Vamos d’ótocarro ó d’ótomóvel?
Vamos d’ótomóvel
Em relação às consoantes, o traço mais característico do sotaque de Lisboa é talvez a forma como transformamos o som “sc” em “ch”. Em vez de dizermos “piscina”, “crescimento” ou “disciplina” dizemos “pchina”, “crchimento” e “dchiplina”.
“Crchimento”, “dchiplina” e “pchina”.
Eu crechi com muita dchiplina.
Eu crechi com muita disciplina.
Ah… tu não falas assim.
Não, claro que não… Com muito dchiplina.
Exatamente.
Eu cresci com muita ordem.
Mas eu preciso da palavra disciplina.
Aldrabona!
Eu crechi com muita dchiplina!
Finalmente, para acabar, não podiam faltar palavras e expressões típicas de Lisboa.
Aqui mais uma vez, somos “vítimas” da projeção que Lisboa tem no resto do país através dos meios de comunicação. É difícil saber se certas expressões que usamos aqui em Lisboa são locais ou nacionais, porque a maior parte das expressões lisboetas acabam por ser conhecidas em todo o país.
No entanto, existem expressões que sabemos que nasceram aqui porque fazem referência a partes específicas da cidade: “Meter o Rossio na Betesga“, “Resvés Campo de Ourique” e “Caiu o Carmo e a Trindade”.
Normalmente dizemos que alguém está a tentar meter o Rossio na rua da Betesga quando essa pessoa está a tentar fazer alguma coisa que é impossível, tal como seria impossível meter o Rossio na rua da Betesga.
Porque a Betesga é uma rua muito estreitinha, bla bla bla,… E o Rossio é muito grande
Resvés Campo de Ourique é uma expressão que se usa para dizer que nos safámos de algo por muito pouco, “por um triz”.
Esta expressão tem origem no terramoto de Lisboa de 1755, terramoto esse que basicamente destruiu toda a Baixa lisboeta e que chegou muito perto ao bairro de Campo de Ourique. Esta zona escapou à destruição por muito pouco, e como tal dizemos que quando escapamos de algo por muito pouco, foi “resvés Campo de Ourique”.
Há uma de Campo de Ourique!
É! rrrrrrrrr
Estou-me a lembrar, espera! Resvés Campo de Ourique, porque aquilo é tudo bué apertado.
Exatamente.
É como eu…
Resvés Campo de Ourique. Sabes o que quer dizer?
Sim, quer dizer, não sei bem a história.
Não, mas só como usarias.
É pertinho, à míngua.
À justa.
Finalmente, a expressão “Cair o Carmo e a Trindade” também tem a sua origem com o terramoto.
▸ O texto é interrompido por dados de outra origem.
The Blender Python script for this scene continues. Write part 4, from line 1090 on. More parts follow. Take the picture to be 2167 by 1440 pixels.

Os conventos do Carmo e da Trindade eram dois dos mais importantes conventos do Bairro Alto de Lisboa e ambos ruíram durante o terramoto.
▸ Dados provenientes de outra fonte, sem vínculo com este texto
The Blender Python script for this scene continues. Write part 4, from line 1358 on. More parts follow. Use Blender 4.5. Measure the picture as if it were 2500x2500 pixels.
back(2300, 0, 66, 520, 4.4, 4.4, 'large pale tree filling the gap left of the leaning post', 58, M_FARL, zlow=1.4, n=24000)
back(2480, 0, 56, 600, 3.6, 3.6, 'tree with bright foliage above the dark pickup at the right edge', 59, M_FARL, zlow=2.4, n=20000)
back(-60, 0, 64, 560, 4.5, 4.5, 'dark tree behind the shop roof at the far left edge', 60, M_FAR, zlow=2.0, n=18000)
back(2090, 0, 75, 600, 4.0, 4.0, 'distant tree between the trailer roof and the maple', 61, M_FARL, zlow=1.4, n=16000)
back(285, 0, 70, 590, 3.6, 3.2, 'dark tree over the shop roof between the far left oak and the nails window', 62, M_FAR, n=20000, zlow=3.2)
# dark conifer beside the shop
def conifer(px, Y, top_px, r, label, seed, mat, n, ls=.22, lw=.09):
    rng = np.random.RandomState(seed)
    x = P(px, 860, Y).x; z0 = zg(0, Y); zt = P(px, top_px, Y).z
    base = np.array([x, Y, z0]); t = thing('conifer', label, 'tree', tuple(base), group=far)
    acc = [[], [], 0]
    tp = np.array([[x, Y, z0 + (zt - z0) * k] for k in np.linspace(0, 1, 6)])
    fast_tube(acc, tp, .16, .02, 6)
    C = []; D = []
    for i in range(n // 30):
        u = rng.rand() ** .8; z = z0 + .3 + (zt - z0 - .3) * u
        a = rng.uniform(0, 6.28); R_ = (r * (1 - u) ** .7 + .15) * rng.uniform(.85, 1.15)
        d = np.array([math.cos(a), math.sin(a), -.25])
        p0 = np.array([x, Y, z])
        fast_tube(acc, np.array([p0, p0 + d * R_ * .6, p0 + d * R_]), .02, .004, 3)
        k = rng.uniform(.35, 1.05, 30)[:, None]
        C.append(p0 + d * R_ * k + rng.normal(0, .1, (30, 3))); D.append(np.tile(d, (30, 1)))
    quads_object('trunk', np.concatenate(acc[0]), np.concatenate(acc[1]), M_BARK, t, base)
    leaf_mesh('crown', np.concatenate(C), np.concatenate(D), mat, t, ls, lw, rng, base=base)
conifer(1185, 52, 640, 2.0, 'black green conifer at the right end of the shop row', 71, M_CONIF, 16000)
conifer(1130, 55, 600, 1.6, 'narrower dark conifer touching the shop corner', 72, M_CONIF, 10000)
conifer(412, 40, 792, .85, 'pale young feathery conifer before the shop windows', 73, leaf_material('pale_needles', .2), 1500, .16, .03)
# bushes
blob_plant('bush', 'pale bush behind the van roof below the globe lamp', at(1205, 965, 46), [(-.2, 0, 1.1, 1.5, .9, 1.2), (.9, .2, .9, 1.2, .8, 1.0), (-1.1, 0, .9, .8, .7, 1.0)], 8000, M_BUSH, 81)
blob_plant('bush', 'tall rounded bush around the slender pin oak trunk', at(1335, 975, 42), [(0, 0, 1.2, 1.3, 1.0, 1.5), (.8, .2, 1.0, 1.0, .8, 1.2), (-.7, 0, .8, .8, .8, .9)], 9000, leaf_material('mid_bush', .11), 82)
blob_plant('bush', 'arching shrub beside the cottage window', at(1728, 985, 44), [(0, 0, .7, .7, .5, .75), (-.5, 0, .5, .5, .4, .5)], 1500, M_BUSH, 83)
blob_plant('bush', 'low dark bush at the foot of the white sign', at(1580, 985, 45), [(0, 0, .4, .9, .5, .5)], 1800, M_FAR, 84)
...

Hoje em dia ainda é possível visitar as ruínas do Convento do Carmo!
Caiu o Carmo e a Trindade.
Também conhece?
Também.
Também tem a ver com o terramoto.
Exato. Caiu o Carmo e a Trindade que foram conventos que caíram no terramoto.
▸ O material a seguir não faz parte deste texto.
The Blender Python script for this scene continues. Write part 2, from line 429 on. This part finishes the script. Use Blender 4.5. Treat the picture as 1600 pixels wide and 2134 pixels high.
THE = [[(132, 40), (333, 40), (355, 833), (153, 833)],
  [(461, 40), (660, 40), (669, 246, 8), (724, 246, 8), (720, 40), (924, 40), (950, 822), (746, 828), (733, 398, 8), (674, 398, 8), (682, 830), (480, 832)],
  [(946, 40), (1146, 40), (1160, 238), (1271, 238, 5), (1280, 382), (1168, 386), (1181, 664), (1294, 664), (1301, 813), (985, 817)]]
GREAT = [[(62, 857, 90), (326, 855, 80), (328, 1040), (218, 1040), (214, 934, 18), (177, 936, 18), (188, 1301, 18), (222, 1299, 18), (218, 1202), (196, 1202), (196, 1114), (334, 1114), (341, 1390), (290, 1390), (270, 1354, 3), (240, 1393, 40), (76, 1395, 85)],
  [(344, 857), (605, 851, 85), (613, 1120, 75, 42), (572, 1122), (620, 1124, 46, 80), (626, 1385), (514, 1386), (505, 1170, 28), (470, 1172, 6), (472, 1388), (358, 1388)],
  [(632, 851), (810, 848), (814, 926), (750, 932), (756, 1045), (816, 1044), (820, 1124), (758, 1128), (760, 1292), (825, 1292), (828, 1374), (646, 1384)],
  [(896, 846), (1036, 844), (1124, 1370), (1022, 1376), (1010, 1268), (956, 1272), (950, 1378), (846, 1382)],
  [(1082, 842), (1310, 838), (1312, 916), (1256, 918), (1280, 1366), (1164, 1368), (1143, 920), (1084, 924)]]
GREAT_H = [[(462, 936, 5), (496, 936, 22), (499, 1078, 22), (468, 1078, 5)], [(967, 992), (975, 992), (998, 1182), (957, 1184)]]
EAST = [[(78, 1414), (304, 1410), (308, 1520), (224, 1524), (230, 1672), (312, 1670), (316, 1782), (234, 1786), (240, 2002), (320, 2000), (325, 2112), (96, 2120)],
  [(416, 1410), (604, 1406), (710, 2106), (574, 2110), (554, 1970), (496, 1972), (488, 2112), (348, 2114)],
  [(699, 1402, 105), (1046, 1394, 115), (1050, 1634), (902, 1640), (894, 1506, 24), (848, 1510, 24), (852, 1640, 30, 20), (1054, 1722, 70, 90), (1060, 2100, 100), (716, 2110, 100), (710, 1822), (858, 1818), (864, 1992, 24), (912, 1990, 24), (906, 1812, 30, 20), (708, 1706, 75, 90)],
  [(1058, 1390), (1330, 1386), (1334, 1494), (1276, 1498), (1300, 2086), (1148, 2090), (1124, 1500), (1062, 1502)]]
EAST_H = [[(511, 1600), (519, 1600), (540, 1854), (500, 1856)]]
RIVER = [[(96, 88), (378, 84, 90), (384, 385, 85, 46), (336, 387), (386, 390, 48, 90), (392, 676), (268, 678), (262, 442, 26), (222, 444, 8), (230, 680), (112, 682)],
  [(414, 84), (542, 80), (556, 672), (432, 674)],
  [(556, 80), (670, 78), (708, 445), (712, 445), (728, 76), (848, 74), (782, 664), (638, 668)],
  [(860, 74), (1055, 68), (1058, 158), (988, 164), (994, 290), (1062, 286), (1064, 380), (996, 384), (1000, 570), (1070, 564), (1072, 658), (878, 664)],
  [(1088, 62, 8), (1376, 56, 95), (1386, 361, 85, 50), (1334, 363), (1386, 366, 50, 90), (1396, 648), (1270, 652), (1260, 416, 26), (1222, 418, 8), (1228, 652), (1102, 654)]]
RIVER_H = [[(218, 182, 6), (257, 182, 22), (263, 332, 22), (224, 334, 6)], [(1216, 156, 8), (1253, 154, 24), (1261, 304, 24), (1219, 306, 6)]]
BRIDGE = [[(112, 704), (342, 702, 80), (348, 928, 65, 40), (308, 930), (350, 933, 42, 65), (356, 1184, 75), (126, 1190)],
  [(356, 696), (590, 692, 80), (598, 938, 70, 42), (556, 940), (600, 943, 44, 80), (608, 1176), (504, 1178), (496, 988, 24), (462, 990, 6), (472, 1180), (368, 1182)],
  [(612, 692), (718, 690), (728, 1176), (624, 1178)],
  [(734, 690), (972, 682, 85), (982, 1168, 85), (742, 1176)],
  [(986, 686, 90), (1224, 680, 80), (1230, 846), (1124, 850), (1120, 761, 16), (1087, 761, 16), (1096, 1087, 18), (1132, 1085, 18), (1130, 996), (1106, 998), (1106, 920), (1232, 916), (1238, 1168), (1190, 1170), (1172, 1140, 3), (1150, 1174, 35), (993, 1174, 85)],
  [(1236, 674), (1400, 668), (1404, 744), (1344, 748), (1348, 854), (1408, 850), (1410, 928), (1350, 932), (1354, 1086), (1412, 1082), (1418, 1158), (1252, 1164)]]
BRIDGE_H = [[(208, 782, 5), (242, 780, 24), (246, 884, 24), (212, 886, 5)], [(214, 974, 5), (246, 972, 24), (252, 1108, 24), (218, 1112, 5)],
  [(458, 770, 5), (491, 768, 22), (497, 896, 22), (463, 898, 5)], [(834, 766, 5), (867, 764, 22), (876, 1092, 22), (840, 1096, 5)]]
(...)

Dizemos que cai o Carmo e a Trindade quando alguma coisa tem graves consequências ou causa muito espanto.
Muitas vezes esta expressão usa-se ironicamente, quando uma pessoa reage de forma excessiva a alguma coisa sem importância.
Ela reagiu como se tivesse caído o Carmo e a Trindade e afinal não era nada.